いつからか、自分にお金の核を作ってみた。核?自分から離さないお金である。金額云々で
はなく絶対自分から離さないお金。すると少しずつそれが増えていった。核の周りにお金が集
まってくる。もちろん小銭でも良いわけで、もともと私に集まるお金などしれている。

 そうしてゆくうちに、なんとなく土地が手に入り、なんとなく店が建ち、なんとなく住居ができ
た。贅沢な物は決してない。店だってジャリを買うところから自分の車で買いに行ったし、基
礎の鉄筋だって自分たちで曲げて作った。住まいは体力が無くなって人に建てていただいた
が、安い家を探し回ってようやく見つけた業者。不景気が幸いして安く建てていただいた。
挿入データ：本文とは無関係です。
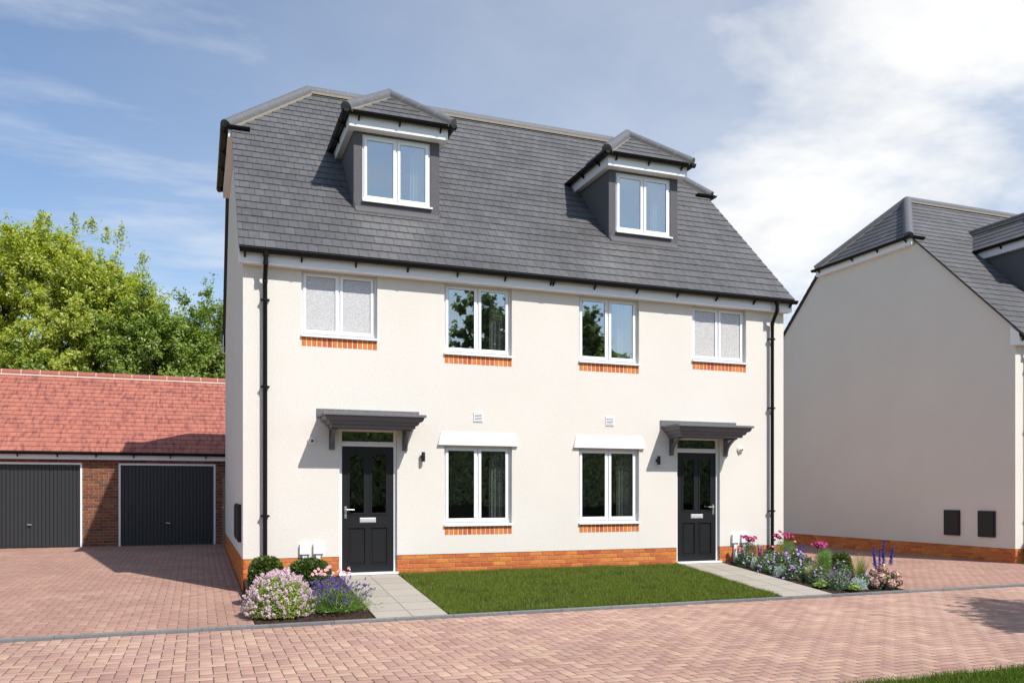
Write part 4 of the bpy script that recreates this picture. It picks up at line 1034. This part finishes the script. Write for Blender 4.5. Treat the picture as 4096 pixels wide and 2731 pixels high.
def cosmos(label, x, y, h, n, sx, seed, fern=.3, fx=0, key='fern'):
    g = np.random.default_rng(seed); t = thing('cosmos_plant', label, 'plant', (x, y, gz(x, y)), 'magenta daisy plants')
    B = np.stack([g.uniform(-sx, sx, n), g.normal(0, .06, n), h + g.normal(-.02, .04, n)], 1)
    A = B * np.array([.25, .25, 0]); stems('flower_stems', A, B, .0022, M['gerleaf'], t); put_flowers(t, 'cosmos', [tuple(b) for b in B], g, sc=(.8, 1.25))
    k = 4200; d = rand_dirs(g, k); P = d * (g.uniform(.2, 1, k) ** .5)[:, None] * np.array([fern * .55, fern * .45, h * .42]); P[:, 2] += h * .45; P[:, 0] += fx
    leaf_cloud('foliage', P, .020, M[key], t, g, .07, axis=d * .5 + rand_dirs(g, k) * .8 + np.array([0, 0, .4]))
    return t
cosmos('leftmost magenta daisies, in front of the right utility boxes', 9.02, -.30, .50, 15, .13, 81, .30, key='gerleaf')
cosmos('tall magenta daisies with bright ferny leaves at the right downpipe', 9.72, -.35, .55, 17, .19, 82, .42, .10)
cosmos('magenta daisies rising before the neighbouring drive, mid border', 9.62, -1.52, .56, 16, .20, 83, .34, .10)
def mound(label, x, y, r, h, seed, leaf='gerleaf', n=2600, ls=.016, flowers=16, fkey='ger', name='geranium_plant', cat='plant', group='violet flowered mounds', asp=.75):
    g = np.random.default_rng(seed); t = thing(name, label, cat, (x, y, gz(x, y)), group)
    r *= 1.12; h *= 1.2; P, d = dome_pts(g, n, r, r, h * .88, .35); P += g.normal(0, .012, P.shape); P[:, 2] = np.maximum(P[:, 2], .005); leaf_cloud('foliage', P, ls, M[leaf], t, g, asp, d, .3)
    if flowers:
        Q, d = dome_pts(g, flowers, r * 1.05, r * 1.05, h, .95); Q[:, 1] = -np.abs(Q[:, 1]) * .8 + .02; Q += g.normal(0, .015, Q.shape); put_flowers(t, fkey, [tuple(q) for q in Q], g)
    return t
mound('violet-flowered mound nearest the right front door', 8.84, -.42, .17, .30, 91)
mound('violet-flowered mound between the first silver plant and the path', 8.84, -.98, .17, .27, 92)
mound('violet-flowered mound behind the second silver plant', 9.15, -1.08, .19, .33, 93, flowers=20)
mound('violet-flowered mound beside the path, right of the second silver plant', 8.92, -1.72, .19, .26, 94, flowers=20)
mound('violet-flowered mound in the middle of the right border', 9.45, -1.30, .19, .32, 95)
mound('violet-flowered mound just behind the lime leaves at the path edge', 8.98, -2.18, .16, .24, 96, flowers=9)
mound('low violet-flowered mound at the wall below the magenta daisies', 9.30, -.55, .19, .30, 97, flowers=12)
mound('violet-flowered mound at the back of the border by the mid drive', 9.55, -.95, .17, .34, 191, flowers=12)
mound('leafy mound with violet flowers behind the feathery plant', 9.68, -1.95, .15, .30, 192, flowers=10)
mound('low grey-green mound between silvery plant and mophead blooms', 9.52, -2.62, .13, .22, 193, leaf='catleaf', flowers=6)
mound('dark green leafy mound under the long pale grass', 8.86, -1.36, .14, .20, 98, leaf='catleaf', flowers=3)
mound('dark leafy mound with few violet flowers near the house corner', 9.70, -.85, .19, .28, 99, flowers=10)
def silver(label, x, y, r, h, seed):
    g = np.random.default_rng(seed); t = thing('silver_plant', label, 'plant', (x, y, gz(x, y)), 'silvery white foliage plants')
    P, d = dome_pts(g, 1500, r, r, h, .2); leaf_cloud('foliage', P, .018, M['silver'], t, g, .25, axis=d + rand_dirs(g, 1500) * .6)
silver('silvery white plant nearest the right front door', 8.88, -.68, .09, .22, 101)
silver('silvery white plant halfway along the path', 8.80, -1.45, .11, .17, 102)
silver('silvery white plant by the kerb, left of the mophead blooms', 9.34, -2.72, .14, .19, 103)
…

 友人や家族が、私達の歴史を見て誉めてくださるが、私自身はこうして文章に書いていな
いと自分の姿を見失いそうな錯覚におちいる。今 紅葉がきれいで静かな時期。25年目の店
は、いつになっても安定したといって気を抜くことは出来ないが、なんとなく穏やかに過ごせて
いる自分が不思議でならない。

 国民年金も払えない時期も多かったために、老後のお金のあてもあまりない。生きている
限り仕事が出来れば理想だが、そんなにうまく行くとも思えない。これからさきはどうなるので
しょう?

今まで、正直に努力をしてきたら、いろいろな意味で馬鹿なところが多い私たちにも、ちゃん
とお金が付いてきた。先輩があの時おっしゃった言葉は本当だった。その先輩は、親分肌の
Aさん。店1年目、私達のスポンサーになってくださったかたである。